Postrel points to a study (pdf) which finds that immigration during the 1990s actually increased the average wage of the U.S. worker by 2.7%. Some of the study’s key points include:
--When any business expands, including hiring immigrants, workers with complementary skills are hired as well. "Immigrant engineers, for instance, may create demand for native-born patent lawyers and marketing executives," notes Postrel.
--Immigrants typically bring different skills to the U.S. labor force, focusing on different occupations from natives. Such a trend explains why foreign-born tailors, for example, make up over half of all tailors in the U.S.
--Even in similar professions, there is no perfect substitution. A Chinese cook or Japanese sushi chef, for example, is highly unlikely to take cooking jobs at the Central Bar-B-Que in Memphis (to use an example of one of the world’s best barbeque spots).

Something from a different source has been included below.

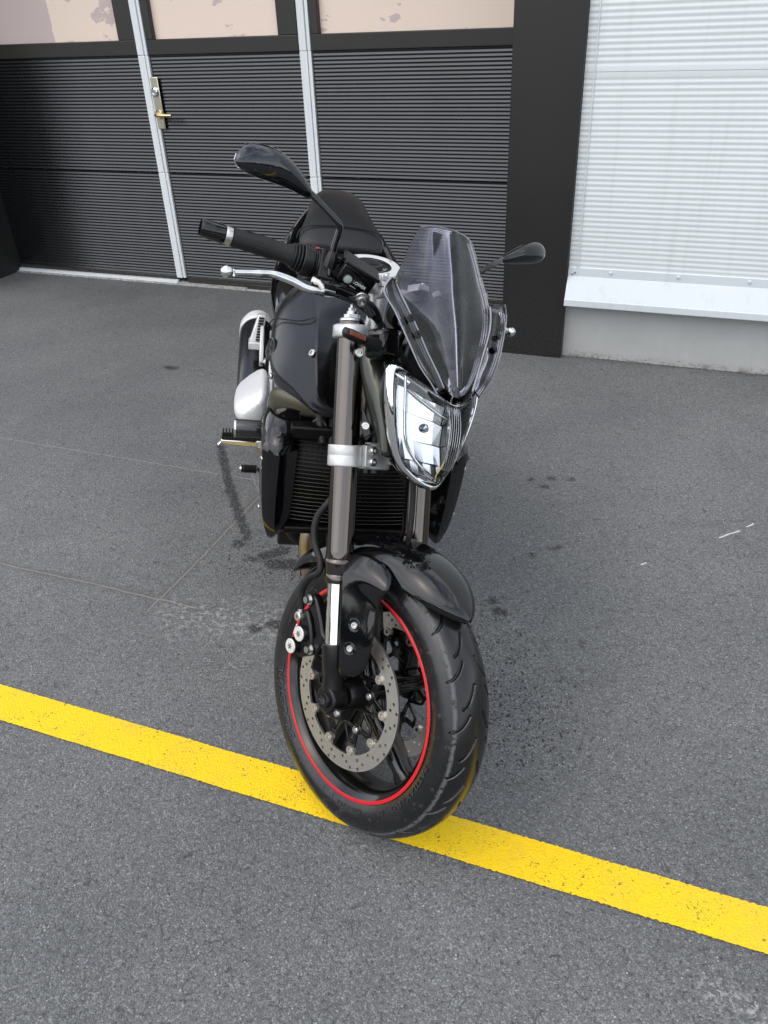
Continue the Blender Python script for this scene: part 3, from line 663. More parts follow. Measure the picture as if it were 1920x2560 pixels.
for sgn in (-1, 1):
    d_ = link('brake_disc', dme, 'disc', bike, at_y(sgn*.0655))
    cc = link('disc_carrier', carrier_me, 'rim_black', d_, Matrix.Translation((0, -sgn*.003, 0))); mods(cc, bevel=.001)
    for k in range(10):
        a_ = -6.2+36*k; x_, z_ = pol(.1125, a_)
        link('disc_button', btn_me, 'disc_btn', d_, Matrix.Translation((x_, 0, z_)))
    for k in range(5):
        x_, z_ = pol(.073, 12-72*k); mb = bolt(MB(), (x_, sgn*.001, z_), (0, sgn, 0), .0075, .006); part('disc_bolt', mb, 'zinc', d_)

# ---- fork legs
def fork(sgn):
    y = sgn*.105; X0 = .002
    P = lambda x, z: (x+X0, y, z)
    leg = part('fork_leg', MB().lathe([(.283, 0), (.283, .0275), (.286, .0285), (.300, .0275), (.46, .0275), (.52, .0270), (.712, .0262), (.743, .0262), (.7445, .024), (.7445, 0)], P(0, 0), (0, 0, 1), 48), 'fork_metal', bike, S=True)
    part('dust_seal', MB().lathe([(.236, 0), (.236, .0270), (.239, .0290), (.252, .0290), (.2535, .0282), (.255, .0290), (.272, .0292), (.276, .0305), (.281, .0305), (.284, .0282)], P(0, 0), (0, 0, 1), 48), 'fork_metal', leg)
    part('stanchion', MB().lathe([(.10, 0), (.10, .0215), (.237, .0215)], P(0, 0), (0, 0, 1), 48), 'chrome', leg)
    cast = MB().lathe([(.0, .0), (.0, .020), (.02, .0215), (.055, .0215), (.062, .0235), (.105, .0275), (.113, .0275), (.1135, .0225)], P(0, 0), (0, 0, 1), 40)
    cast.lathe([(-.019, 0), (-.019, .026), (-.016, .0285), (.016, .0285), (.019, .026), (.019, 0)], P(0, .0), (0, 1, 0), 36)
    cast.box((.024, y, -.022), (.045, .030, .022)); co = part('axle_casting', cast, 'satin_black', leg, bevel=.002)
    ax = MB().lathe([(0, .0), (0, .0165), (.006, .0165), (.008, .015), (.008, .0115), (-.004, .0105), (-.004, 0)], (X0, y+sgn*.018, 0), (0, sgn, 0), 36); part('axle_nut', ax, 'satin_black', leg)
    mb = MB().lathe([(0, .0105), (.0082, .0112)], (X0, y+sgn*.018, 0), (0, sgn, 0), 6); part('axle_hex', mb, 'zinc', leg, smooth=0)
    part('pinch_bolt', bolt(MB(), (.040, y-sgn*-.016, -.018), (0, sgn, 0), .0068, .006), 'zinc', leg)
    # caliper bracket arm, swept up and back from the casting
    yy = y+sgn*.004
    arm = MB().prism([(-.010, .118), (-.022, .108), (-.045, .075), (-.064, .080), (-.068, .098), (-.046, .118), (-.055, .150), (-.078, .180), (-.078, .198), (-.062, .202), (-.050, .196), (-.030, .150), (-.024, .128)], (0, yy, 0), (1, 0, 0), (0, 0, 1), .020)
    arm.prism([(-.020, .09), (-.02, .045), (.0, .04), (.02, .045), (.022, .10), (0, .115)], (0, y, 0), (1, 0, 0), (0, 0, 1), .030)
    part('caliper_bracket', arm, 'satin_black', leg, bevel=.004)
    # cap and adjusters
    mb = MB().cyl(P(0, .744), P(0, .750), .0245, 32, bev=.001).cyl(P(0, .750), P(0, .758), .016, 6).cyl(P(0, .758), P(0, .764), .011, 24).cyl(P(0, .764), P(0, .771), .0075, 6).cyl(P(0, .771), P(0, .777), .0045, 16)
    part('fork_cap', mb, 'zinc', leg)
    return leg
legR = fork(-1); legL = fork(1)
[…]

--Recent immigration, not surprisingly, has had the greatest impact on the least educated, as Postrel observes:
Immigration in the 1990's, they [the study's authors] estimate, raised the wages of native-born high school graduates, college dropouts and college graduates by at least 2.5 percent. By contrast, they estimate that the wages of American-born high school dropouts fell by 2.4 percent because of immigration.
In an interview, however, Professor Peri noted that Americans are increasingly well educated, so that high school dropouts make up a small, rapidly declining portion of today's native-born work force. In 2000, he said, only 9 percent of American-born workers did not have a high school degree.
"If you look at the U.S. labor force," he said, "those people born in the U.S., I am talking about a negative effect for about 9 percent of the population and a positive effect for 91 percent of the population."